To do...
This is a piece I had written a couple of years back and stumbled upon it as I was cleaning my laptop. Here goes:
It’s the first Sunday of the month. As is my wont, I sit down tonight to analyze and dissect my life, to answer lofty questions such as: Where am I? Where am I going? Where am I supposed to be going? What is the ultimate goal of my life?
I scribble furiously on my ‘ThinkPad’. (I thought the idea of calling my journal that was very clever. Hehe, how I revel in the simple joys of life. But wait, this is supposed to be a tale of self admonishment. Sushhh! I chide myself.)
A sampling of my notes – You are losing yourself in the quagmire of day to day ‘To do’ lists. Your existence is as desultory as Ajit Agarkar’s bowling. Do you realize that the computer is not a person? No, sleep does not count as exercise! Don’t sweat the small stuff. All you can think of every weekend is doing laundry, reading Time and getting munchies from the Indian store. Deplorable! You have raised procrastination and inertia to an art form (Hey, that’s a neat idea for a car bumper sticker – “If it weren’t for Newton, I would be moving!”) Why don’t you pursue interesting activities? And so, I make a list of purportedly ‘fun’ activities – dancing lessons (yeah, a good way to meet cute women.), biking in downtown, photography classes (right, that will give vent to my enormous creative energies), join the local Scrabble club, ad infinitum ad nauseam… and resolve to do at least one such ‘fun’ activity every weekend.
Next - for various aspects of my reclining and declining life, I outline what I am missing out on and what I need to do. That thing you call your career, is in shambles…take stock of your skills and your knowledge base. Figure out a good transition strategy to India. Hmm, that R2I mailing list should help. Try to call home every weekend. Organize your documents with a good file storage system. Avoid the cola! If you must, do the diet cola. Start running a mile every other day in the gym. Increase your contribution to your 401 K – it will help in the ‘long run’. Old chap, create a study plan for the GMAT! From the scribbles, emerges a pattern. It tells me what I want versus what I need, it tells me where I am falling short…it tells me what I should be doing to correct the shortfall and slowly but steadily, the picture starts gaining resolution and I hone in on my school of thought…
Yes, that’s it – Eureka! The goal of my life is to be happy!! My mind conjures up the image of a pizza stuck on the wall, titled ‘Happiness’. A pie that has many sectors cut out with a not so sharp pizza cutter – family, career, health & exercise, friends, finances, academics, sports, blah & blah label each sector. The key is to channelize the energy He gives us into various sectors of the pie. Finding the right mix of energies into the right channels, coupled with being productive, effective and efficient will put me on the path of living life to the fullest. Voila! Simple.
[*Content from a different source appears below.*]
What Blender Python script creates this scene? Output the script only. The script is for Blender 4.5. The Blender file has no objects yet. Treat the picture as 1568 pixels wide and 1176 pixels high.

Ecstatic at having made my discovery, I step out into the balcony to get some fresh air, promptly light a cigarette and puff away to glory. (Scene fades out.)
(Cut to Friday afternoon.) Thanks to the dolts who are disguised as the maintenance crew of US Airways, my flight has been delayed by 3 hours. As an aside, US Air and American Airlines are running neck to neck on this reality show that I unwittingly participate in, each weekend– ‘Kaun banega Amreeka ka sabse kharab airline?’
And then, I start making mental notes – have to email my itinerary to Rohit tomorrow. Shit! Got to transfer some dough into my money market account. I have to mail my expense report tomorrow or else, those dweebs in corporate will reimburse me diddly squat (actually, they will reimburse squat. Not even diddly.) I lose track of day to day stuff when I start thinking about this big picture crap. I need to get more organized and do the day to day stuff better…blah blah blah. You need to start making To do lists daily. I pop open my journal and create my ‘To do’ list for the weekend. Of course, the usual suspects do show up at the top of the list: Return Blockbuster DVD. Get snacks from Shalimar. Do laundry. Pay American Express bill. Sigh!)
Umm yeah, ‘full circle’ is probably the phrase you are looking for. Can’t wait for the first Sunday of next month!